3 Mar 2020 – noon GMT – 5°C Partly Cloudy – Co. Longford, Ireland
This morning I heard buzzard calls then saw three circling overhead as I chatted with glazers who had arrived to bring improved heat insulation to our home. Earlier, two Grey Herons had passed low over the house while I was discussing electrical earthing problems with a visiting electrician. There’s a plumber coming soon to review a drain pierced during the hunt for a suitable route for an earth rod to contact the granite just a couple of feet below.
The buzzard reminded me of a recent peregrine falcon sighting from our kitchen. A day when the plumber was here wrestling with a 1 inch gas main that needed to be run under the house. No, I’m not associating predators and tradesmen.
This does not mean that there was a peregrine here. My perception was that I heard the cry of a hunting peregrine.
Then I saw some jackdaws rising from a big pine in a fluttering group of five. And a couple of pigeons went flying by very quickly. The pigeons went from right to left across my field of vision. The jackdaws had lifted in the opposite direction, using the strong wind to support their take-off. The same lifting air flow gave the pigeons their escape speed.
So I continued to watch. Two pieces of evidence for the presence of a peregrine. The sound of a call. The unusual behaviour of the other birds. And a third circumstantial clue: there had been peregrines here a few years ago.
I went downstairs, still looking out the windows, and my patience was rewarded. A large and presumably female Peregrine stooped from over my head diagonally down, cutting across the plane of the flight paths of both pigeon and jackdaw. Two seconds viewing and I never saw her again. I presumed there had been a successful kill.
Two unproven presumptions: gender and success. But confirmation of the presence of a hunting peregrine.

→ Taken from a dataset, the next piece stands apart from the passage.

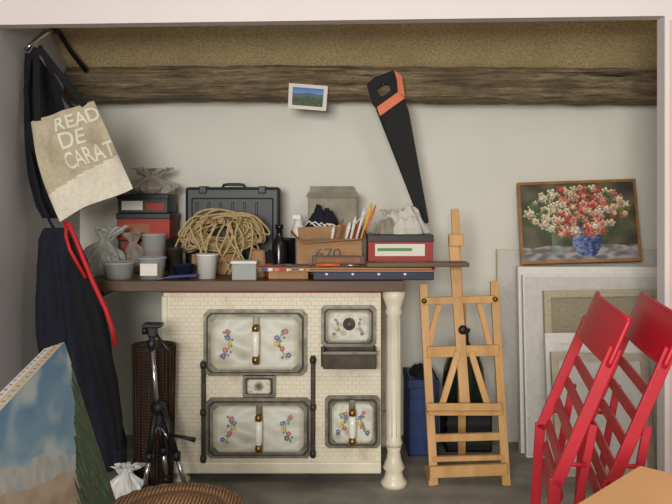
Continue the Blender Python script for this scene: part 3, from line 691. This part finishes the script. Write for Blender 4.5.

There were breeding peregrines hereabouts a few years ago, poisoned by pigeon fanciers who presumably thought they were protecting large financial investments in racing pigeons. Remember the pigeon called Bolt sold in 2013 for over 250,000 Sterling. So, task one is to go to the Dalkey quarry and see if other twitchers are watching potential nest sites. And task two is to find out how we might protect any nest sites against the pigeon-keepers.
Then again, there’s the pierced drain before I go searching for falcons before I continue planning the walk to Rome.
Passing neighbours reminded me that that a stream once flowed where our drive drops down from the road. “Don’t you remember we used to play here”. Oddly, she was a neighbour then too, though we lived a kilometre from here when there was only one digit to our age. And yes, when ‘the pond’ was mentioned, 55 year old memories of dammed streams and sediment distribution experiments came back to me despite not having recalled it in the last 25 years living here. And the stream of surface water coming down our concrete drive is why we put in a French drain in the first place. I hadn’t realised until today that we ended up living in a development built in 1972 that utterly changed the look of where I used play in the period between Kennedy’s ‘because they are hard’ speech in Rice University and the engrossing broadcast moon walks.
Odd to think of the vagaries of our minds: perceptions yielding peregrines versus forgotten stream damming. Is eyewitness testimony accurate or reliable? Ask the blasphemers in Pakistan.
Blasphemy is a big issue in Pakistan. The extremists are free to use it to discredit their rivals. Death is the legal punishment. Clerics call for the death of blasphemers and openly ask that alleged blasphemer’s cooks or bodyguards or their drivers kill the accused. And sometimes it happens – the Punjab governor was murdered in this way. Of course, to defend a blasphemer is to insult The Prophet, a crime itself punishable by death. And some are on death row for defending alleged blasphemers. To call out a blasphemer is to honour The Prophet and many are thus incentivised because such an honour is recognised both in this life and eternally thereafter. And everyone knows that there’s no smoke without fire and besides, who would dishonour The Prophet by suggesting a witness to blasphemy was wrong.